Telephone Pole Work

BEAD marks deployment milestones as new, significant challenges arise

Okay, now comes the hard part. The communications ecosystem has been working feverishly on the Broadband Equity, Access, and Deployment (BEAD) Program since it was formed under the the Infrastructure Investment and Jobs Act in 2021. The first steps towards rolling out the ambitious $42.45 billion project now are at hand. 

Beginning the actual work is a big milestone. Announcements are being made and receptions held. Today, Vistabeam will host a media event in Gering, Nebraska attended by governor Jim Pillen and Arielle Roth, who heads up the National Telecommunications and Information Administration (NTIA). 

The invitation said that the event will celebrate the Keith County connection that the company claims is the first direct connection funded by the BEAD Program.

Two weeks earlier, on May 1, Nextlink Internet said it activated a BEAD-funded tower in Bienville Parish, Louisiana that will bring services to 104 locations in Bossier Parish. 

Challenges on the BEAD horizon as deployment begins

Rolling out a mammoth project like BEAD will be rife with problems and challenges. Many issues are unknown at this point. But as the project kicks off, two issues are already looming: BEAD contracts and pole attachments.

The subgrant agreement challenge: This week, the NTIA instructed grant winners not to sign subgrant agreements that modify or omit language related to permitting and prohibition of utility-style rate regulation They also are to report states that try to make such changes. If made, the guidance said, awards and the subgrant contract would be in noncompliance. 

New Street Research policy advisor Blair Levin pointed out in a research paper yesterday that though the NTIA released the guidance, it suggested that grantees seek legal advice elsewhere. This could be a recipe for confusion and delay. 

It also could create opportunities for SpaceX’s low Earth orbit (LEO) service Starlink, which can deploy quickly and gain customers while states, the NTIA, grantees, and subgrantees hash out what may be litigious and time-consuming issues. 

“The new NTIA guidance appears to be designed to assist carriers, but we are dubious that it will have a material impact on their economics,” Levin wrote. “To the extent, however, that the meaning and enforcement of the NTIA guidelines creates delays in the deployment of networks that compete with Starlink’s existing footprint, that is a clear and material benefit to Starlink.”

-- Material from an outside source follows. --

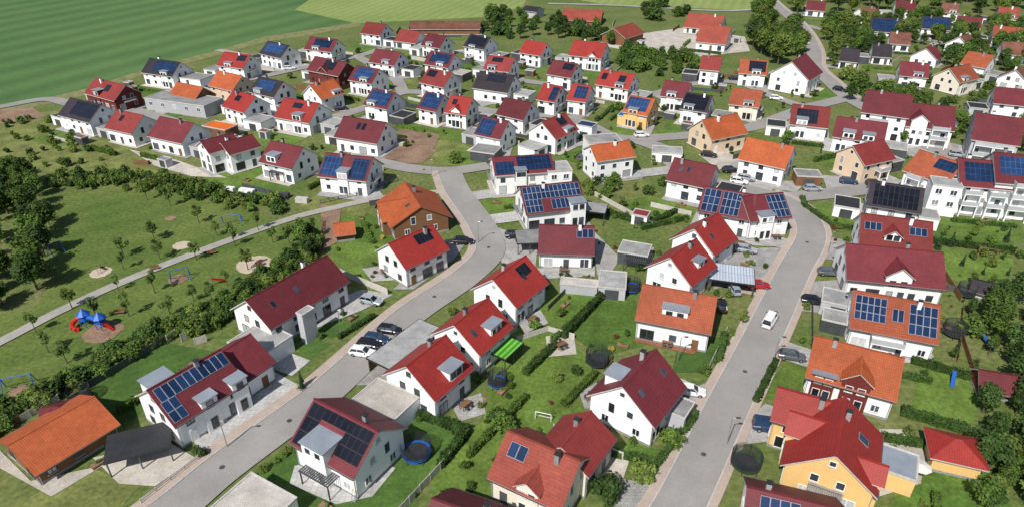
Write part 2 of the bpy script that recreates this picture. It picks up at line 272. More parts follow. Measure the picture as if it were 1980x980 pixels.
def plant(x,y,size,kind,hh,label,cat,group=None,name=None,z=0):
    key=(size,kind,R.randrange(2))
    if key not in TP: key=(size,0,key[2])
    cm,tm,ph=TP[key]; s=hh/ph*R.uniform(.92,1.08); rz=R.uniform(0,6.28); sc=(s*R.uniform(.85,1.15),s*R.uniform(.85,1.15),s)
    if tm is None:
        o=ob(name or 'shrub',cm,None,(x,y,z),rz,sc); tag(o,label,cat,group); return o
    r=thing(name or 'tree',label,cat,x,y,z,rz,group); r.scale=sc; ob('trunk',tm,r); ob('crown',cm,r); return r
# ---------- houses
FOOT=[]
def hit(x,y,r,skip=None):
    for f in FOOT:
        if f is skip: continue
        cx,cy,a,lx,ly=f[:5]; dx,dy=x-cx,y-cy
        if abs(dx)+abs(dy)>40: continue
        ca,sa=math.cos(a),math.sin(a); u=dx*ca+dy*sa; v=-dx*sa+dy*ca
        if abs(u)<lx/2+r and abs(v)<ly/2+r: return True
    return False
WC={}; RW=random.Random(77)
def winmesh(w_,h_,near,fr,bl=None):
    if bl is None: bl=RW.random()<.2
    k=(w_,h_,near,fr,bl)
    if k in WC: return WC[k]
    b=MB(); t=.09; gm='blind' if bl else 'glass'
    if near:
        for x0,x1,z0,z1 in ((-w_/2,w_/2,h_/2-t,h_/2),(-w_/2,w_/2,-h_/2,-h_/2+t),(-w_/2,-w_/2+t,-h_/2+t,h_/2-t),(w_/2-t,w_/2,-h_/2+t,h_/2-t)): b.box(x0,x1,-.07,.03,z0,z1)
        if w_>1.1: b.box(-.05,.05,-.06,.03,-h_/2+t,h_/2-t)
        if h_<1.8: b.box(-w_/2-.08,w_/2+.08,-.14,.02,-h_/2-.06,-h_/2,1)
        p=MB(); p.box(-w_/2+t-.01,w_/2-t+.01,-.03,.02,-h_/2+t-.01,h_/2-t+.01)
        WC[k]=(b.data('window',[fr,'trim']),p.data('pane',[gm]))
    else:
        b.box(-w_/2,w_/2,-.05,.02,-h_/2,h_/2,0); b.box(-w_/2+.08,w_/2-.08,-.06,.0,-h_/2+.08,h_/2-.08,1); WC[k]=(b.data('window',[fr,gm]),None)
    return WC[k]
def win(root,x,y,z,ang,w_,h_,near,fr='white'):
    a,p=winmesh(w_,h_,near,fr); o=ob('window',a,root,(x,y,z),ang)
    if p: ob('pane',p,o)
def chevron(L,w_,h,pitch,oe,og,t=.22):
    b=MB(); e=w_/2+oe; k=math.tan(pitch); ze=h-e*k; x0,x1=-L/2-og,L/2+og
    b.poly([(x0,-e,ze),(x1,-e,ze),(x1,0,h),(x0,0,h)],0); b.poly([(x0,0,h),(x1,0,h),(x1,e,ze),(x0,e,ze)],0)
    b.poly([(x0,-e,ze-t),(x0,0,h-t),(x1,0,h-t),(x1,-e,ze-t)],1); b.poly([(x0,0,h-t),(x0,e,ze-t),(x1,e,ze-t),(x1,0,h-t)],1)
    for s in (-1,1):
        b.poly([(x0,s*e,ze-t),(x1,s*e,ze-t),(x1,s*e,ze),(x0,s*e,ze)],1)
        for x in (x0,x1): b.poly([(x,s*e,ze-t),(x,s*e,ze),(x,0,h),(x,0,h-t)],1)
    b.box(x0-.01,x1+.01,-.14,.14,h-.1,h+.06,0)
    return b
def house(x1,y1,x2,y2,roof='dr',label='',w=9.2,h=8.5,wall='w',pitch=36,pv=(),pvm='b',d=(),L=None,rot=None,apron=True,gar=True,name='house',cat='house',nw=False,oe=.6,chim=True,fr=None,trim='trim',balc=None,hip=False,sky_=0,yard=True,Ls=1,fb=()):
    a=Vector(gp(x1,y1,h)); b_=Vector(gp(x2,y2,h)); c=(a+b_)/2; dd=b_-a
    ang=math.atan2(dd.y,dd.x) if rot is None else math.radians(rot); RL=dd.length*Ls if L is None else L
    pt=math.radians(pitch); og=.4 if h>4 else .3; L0=max(RL-2*og,3); k=math.tan(pt); he=h-w/2*k
    near=px(c.x,c.y,h)[1]>330
    W='wall_'+wall if 'wall_'+wall in MAT else wall; RM='roof_'+roof if 'roof_'+roof in MAT else roof
    r=thing(name,label,cat,c.x,c.y,0,ang); f=(c.x,c.y,ang,L0,w,r); FOOT.append(f)
    b=MB(); X,Y=L0/2,w/2
    if hip:
        b.box(-X,X,-Y,Y,-.1,he-.05,0)
    else:
        g=[(-Y,-.1),(Y,-.1),(Y,he-.12),(0,h-.12),(-Y,he-.12)]
        for s in (-1,1):
            q=[(s*X,y,z) for y,z in g]; b.poly(q if s>0 else q[::-1],0)
        b.poly([(-X,-Y,-.1),(X,-Y,-.1),(X,-Y,he-.12),(-X,-Y,he-.12)]); b.poly([(-X,Y,he-.12),(X,Y,he-.12),(X,Y,-.1),(-X,Y,-.1)])
    if near: b.box(-X-.03,X+.03,-Y-.03,Y+.03,-.1,.45,1)
    b.build('wall',[W,'plinth'],r)
    if hip:
        rb=MB(); ex,ey=X+oe,Y+oe; ze=h-ey*k; rx=max(ex-ey,.05)
        rb.poly([(-ex,-ey,ze),(ex,-ey,ze),(rx,0,h),(-rx,0,h)]); rb.poly([(ex,ey,ze),(-ex,ey,ze),(-rx,0,h),(rx,0,h)]); rb.poly([(ex,-ey,ze),(ex,ey,ze),(rx,0,h)]); rb.poly([(-ex,ey,ze),(-ex,-ey,ze),(-rx,0,h)])
        rb.box(-ex,ex,-ey,ey,ze-.2,ze-.01,1); ro=rb.build('roof',[RM,trim],r)
    else: ro=chevron(L0,w,h,pt,oe,og).build('roof',[RM,trim],r)
    if near and not hip:
        for s in (-1,1):
            gb=MB(); e=Y+oe; z=h-e*k; gb.box(-X-og,X+og,min(s*e,s*(e+.13)),max(s*e,s*(e+.13)),z-.16,z-.04); gb.build('gutter','anth',r)
            db=MB(); db.tube((s*(X-.15),-Y-.1,.1),(s*(X-.15),-Y-.1,he-.3),.06,.06,6); db.build('downpipe','zinc',r)
    rr=random.Random(int(x1*7+y1))
    if fr is None: fr='anth' if rr.random()<.4 else 'white'
    if chim:
        cb=MB(); cx=rr.choice((-1,1))*L0*rr.uniform(.1,.3); cy=rr.uniform(.4,1)*rr.choice((-1,1)); cb.box(cx-.3,cx+.3,cy-.3,cy+.3,h-1.4,h+.75,0); cb.box(cx-.38,cx+.38,cy-.38,cy+.38,h+.75,h+.85,1); cb.build('chimney',[rr.choice(('plinth','wall_w','flat')),'dark'],ro)
    if not nw:
        def gw(s):
            an=-math.pi/2 if s<0 else math.pi/2; x=s*X
            for yy in (-w*.27,w*.24):
                big=rr.random()<.45; win(r,x,yy,1.35 if big else 1.6,an,1.9 if big else 1.2,2.1 if big else 1.3,near,fr)
            if h>7:
                zz=4.15
                while zz<h-2.6:
                    sp=w*.15 if zz>he-1.2 else w*.27
                    for yy in (-sp,sp): tall=rr.random()<.35; win(r,x,yy,zz-.2 if tall else zz,an,1.1,1.9 if tall else 1.3,near,fr)
                    zz+=2.75
                if h>8.2 and h<10: win(r,x,0,h-1.75,an,.9,.9,near,fr)
        gw(-1); gw(1)
        for s in ((-1,1) if near else (-1,)):
            n=max(2,int(L0/3.1)); an=0 if s<0 else math.pi; dr=rr.randrange(n)
            for i in range(n):
                x=-X+L0*(i+.5)/n+rr.uniform(-.25,.25)
                if i==dr:
                    db=MB(); db.box(-.55,.55,-.06,.02,-1.05,1.05,0); db.box(.35,.4,-.12,-.06,-.1,.15,1); db.build('door',[rr.choice(('anth','wood','white')),'steel'],r).matrix_local=Matrix.Translation((x,s*Y,1.15))@Matrix.Rotation(an,4,'Z')
                else:
                    big=rr.random()<.5; win(r,x,s*Y,1.35 if big else 1.6,an,rr.choice((1.8,2.4)) if big else 1.2,2.1 if big else 1.3,near,fr)
                zz=3.85
                while zz+.85<he: win(r,x,s*Y,zz,an,1.2,1.25,near,fr); zz+=2.75
    for q in range(sky_):
        sx_=rr.uniform(-.35,.35)*L0; s=rr.uniform(.3,.6)*Y; sb=MB(); sb.box(-.4,.4,-.6,.6,.02,.1,0); sb.box(-.32,.32,-.52,.52,.09,.13,1)
        o=sb.build('roof_window',['anth','glass'],r); o.location=(sx_,-s,h-s*k); o.rotation_euler=(pt,0,0)
    sl=(Y+oe)/math.cos(pt)
    for (s,xa,xb,sa,sb_) in pv:
        RLn=L0+2*og; lx=(xb-xa)*RLn; ly=(sb_-sa)*sl; n=max(1,round(lx/1.04)); m_=max(1,round(ly/1.7)); pw,phh=lx/n,ly/m_
        M=Matrix.Rotation(0 if s<0 else math.pi,4,'Z')@Matrix.Translation((0,0,h))@Matrix.Rotation(pt,4,'X')
        if near:
            key=('pv',round(pw,2),round(phh,2),pvm)
            if key not in WC:
                b=MB(); b.box(-pw/2+.02,pw/2-.02,-phh/2+.02,phh/2-.02,.06,.11,0); b.box(-pw/2+.055,pw/2-.055,-phh/2+.055,phh/2-.055,.10,.116,1); WC[key]=b.data('solar_panel',['pvframe' if pvm=='b' else 'dark','pv_'+pvm])
            for i in range(n):
                for j in range(m_):
                    x=-RLn/2+xa*RLn+(i+.5)*pw; x=x if s<0 else -x
                    ob('solar_panel',WC[key],r).matrix_local=M@Matrix.Translation((x,-(sa*sl+(j+.5)*phh),0))
        else:
            b=MB(); b.box(0,lx,0,ly,.05,.12); o=b.build('solar_array','pvarr_'+pvm,r); x=-RLn/2+xa*RLn if s<0 else RLn/2-xb*RLn
            o.matrix_local=M@Matrix.Translation((x,-(sb_*sl),0))
    for q in d:
        ty,s,x,dw,fy,zt=q[:6]; yf=s*fy*Y; an=0 if s<0 else math.pi; x*=L0/2
        zb=-.1 if fy>=1 else h-abs(yf)*k-.25
        Mx=Matrix.Translation((x,0,0))@Matrix.Rotation(an,4,'Z')
        if ty=='F':
            b=MB(); b.box(-dw/2,dw/2,-abs(yf),-.3,zb,zt,0); o=b.build('dormer',[q[6] if len(q)>6 else W],r); o.matrix_local=Mx
            b=MB(); b.box(-dw/2-.2,dw/2+.2,-abs(yf)-.25,0,zt,zt+.16,0); b.build('dormer_roof','zinc',o)
        else:
            kk=math.tan(math.radians(38)); hw=dw/2; b=MB(); zs=zt-hw*kk
            b.box(-hw,hw,-abs(yf),-.3,zb,zs,0); b.poly([(-hw,-abs(yf),zs),(hw,-abs(yf),zs),(0,-abs(yf),zt-.1)]); o=b.build('dormer',[q[6] if len(q)>6 else W],r); o.matrix_local=Mx
            c2=chevron(abs(yf)+.0,dw,zt,math.radians(38),.35,.0,.16); c3=MB(); c3.f=c2.f; c3.m=c2.m; c3.v=[(v[1],(v[0]-abs(yf)/2)-(.35 if v[0]<0 else 0),v[2]) for v in c2.v]
            o2=c3.build('dormer_roof',[RM,trim],o)
        nn=1 if dw<2.6 else 2
        for i in range(nn):
            xx=0 if nn==1 else (-1+2*i)*dw*.22
            zc=(zt-1.0 if ty=='F' else zs-.55); hh=1.2
            if fy>=1 and ty=='G': zc=min(zc,4.1)
            a_,p_=winmesh(1.1,hh,near,fr); wo=ob('window',a_,o,(xx,-abs(yf),zc))
            if p_: ob('pane',p_,wo)
            if fy>=1:
                a_,p_=winmesh(1.1,2.0,near,fr); wo=ob('window',a_,o,(xx,-abs(yf),1.4))
                if p_: ob('pane',p_,wo)
    if balc is not None:
        e,zb_,bw=balc; b=MB(); x0=X if e>0 else -X-1.4; b.box(x0,x0+1.4,-bw/2,bw/2,zb_-.18,zb_,0)
        xr=X+1.4 if e>0 else -X-1.4
        for i in range(int(bw/.25)+1): yy=-bw/2+i*.25; b.box(xr-.03,xr+.03,yy-.02,yy+.02,zb_,zb_+.95,1)
        b.box(xr-.04,xr+.04,-bw/2,bw/2,zb_+.95,zb_+1.02,1); b.build('balcony',['plinth','steel'],r)
    for (bx,bw,zz_) in fb:
        for z_ in zz_:
            xx=bx*L0/2; b=MB(); b.box(xx-bw/2,xx+bw/2,-Y-1.9,-Y-.02,z_-.2,z_,0); b.box(xx-bw/2,xx+bw/2,-Y-1.9,-Y-1.84,z_,z_+.95,1)
            for e in (-1,1): b.box(xx+e*bw/2-.03,xx+e*bw/2+.03,-Y-1.84,-Y-.02,z_,z_+.95,1)
            b.build('balcony',['wall_w','wall_g'],r)
        for e in (-1,1): b=MB(); b.box(bx*L0/2+e*(bw/2-.2)-.12,bx*L0/2+e*(bw/2-.2)+.12,-Y-1.8,-Y-1.56,0,max(zz_)-.2); b.build('balcony_post','wall_w',r)
    if apron and yard:
        ca,sa=math.cos(ang),math.sin(ang); ex,ey=L0/2+rr.uniform(.5,1.3),w/2+rr.uniform(.5,1.2); oy=-rr.uniform(.2,1.5); ox=rr.uniform(-1,1)
        area('patio',[(c.x+u*ca-v*sa,c.y+u*sa+v*ca) for u,v in ((-ex+ox,-ey+oy),(ex+ox,-ey+oy),(ex+ox,ey+oy),(-ex+ox,ey+oy))],rr.choice(('pave_a','pave_b','pave_c')),world=True)
        rd,rp=roaddist(c.x,c.y)
        if rp and rd<22 and w>7:
            v=Vector((rp[0]-c.x,rp[1]-c.y)); q=Vector((-v.y,v.x)).normalized()*2.4; o=q*rr.choice((-1,1))
            area('driveway',[(c.x+o.x+q.x,c.y+o.y+q.y),(c.x+o.x-q.x,c.y+o.y-q.y),(rp[0]+o.x-q.x,rp[1]+o.y-q.y),(rp[0]+o.x+q.x,rp[1]+o.y+q.y)],rr.choice(('pave_a','pave_b')),z=.2+len(FOOT)*.0001,world=True)
        if not near:
            gx,gy=rr.uniform(-3,3),-(w/2+5+rr.uniform(0,2)); ex,ey=rr.uniform(6,9),rr.uniform(4,6)
            area('lawn',[(c.x+u*ca-v*sa,c.y+u*sa+v*ca) for u,v in ((gx-ex,gy-ey),(gx+ex,gy-ey),(gx+ex,gy+ey),(gx-ex,gy+ey))],rr.choice(('lawn_a','lawn_b','lawn_b','lawn_c')),world=True)
    r['_g']=1 if (gar and w>7 and yard) else 0
    return r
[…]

The pole attachment challenge: Pole attachments also will be a big deal. A study written by BroadbandExpanded, which is a project of New York Law School’s Advanced Communications Law and Policy Institute (ACLP), says that BEAD deployment will use approximately 2,954,013 poles owned by utilities. BEAD-related fiber will cross 2,053 electric utility service territories with about 188,287 route-miles of aerial fiber. About 40% of all BEAD aerial fiber will cross electric cooperative territories. 

These poles are governed by attachment rules that are fragmented, contentious, and administered by different entities. The ACLP study says that it is common for broadband service providers to encounter higher-than-expected pole costs, including cases in which pole owners attempt to illegally shift curing of pre-existing violations to new attachers. This type of activity can cause delays and hurt projects’ financial feasibility. 

“BEAD will touch millions of poles that are not regulated by the FCC, where there are fewer guardrails in place to provide predictability and consistency in how pole-related costs are set,” said the paper, which was written by ACLP Senior Fellow Alex Karras and Director Michael Santorelli. 

“For example, one study found that the attachment rates for pole owners subject to regulation (IOUs and private companies) were significantly lower than those exempt from regulation, such as municipalities, cooperatives, and public utilities. BEAD recipients may encounter higher-than-expected pole fees from these entities, which could drive up costs and trigger delays or defaults.”

Indeed, an ongoing dustup between Comcast and the Appalachian Power Company (APCo) may be a sign of things to come. The FCC found that APCo’s policy of demanding communications providers bear the full cost of some pole replacements caused by prior users’ violations is a violation of FCC rules and the Communications Act. 

Comcast said recently that APCo has not yet complied with the order and that it has filed a request with the FCC’s Rapid Broadband Assessment Team to convene a status conference with the parties. The time and money needed to work through such administrative and legal conflicts across a vast universe of poles suggests that a Herculean effort will be necessary to keep projects on track and within budgets.

Establishing the BEAD Program and reaching the milestone of the first deployments was a monumental task in which many people can take pride. However, the true size of the program and the challenges it presents may only become apparent when the industry ecosystem gets down to the real-world job of building it.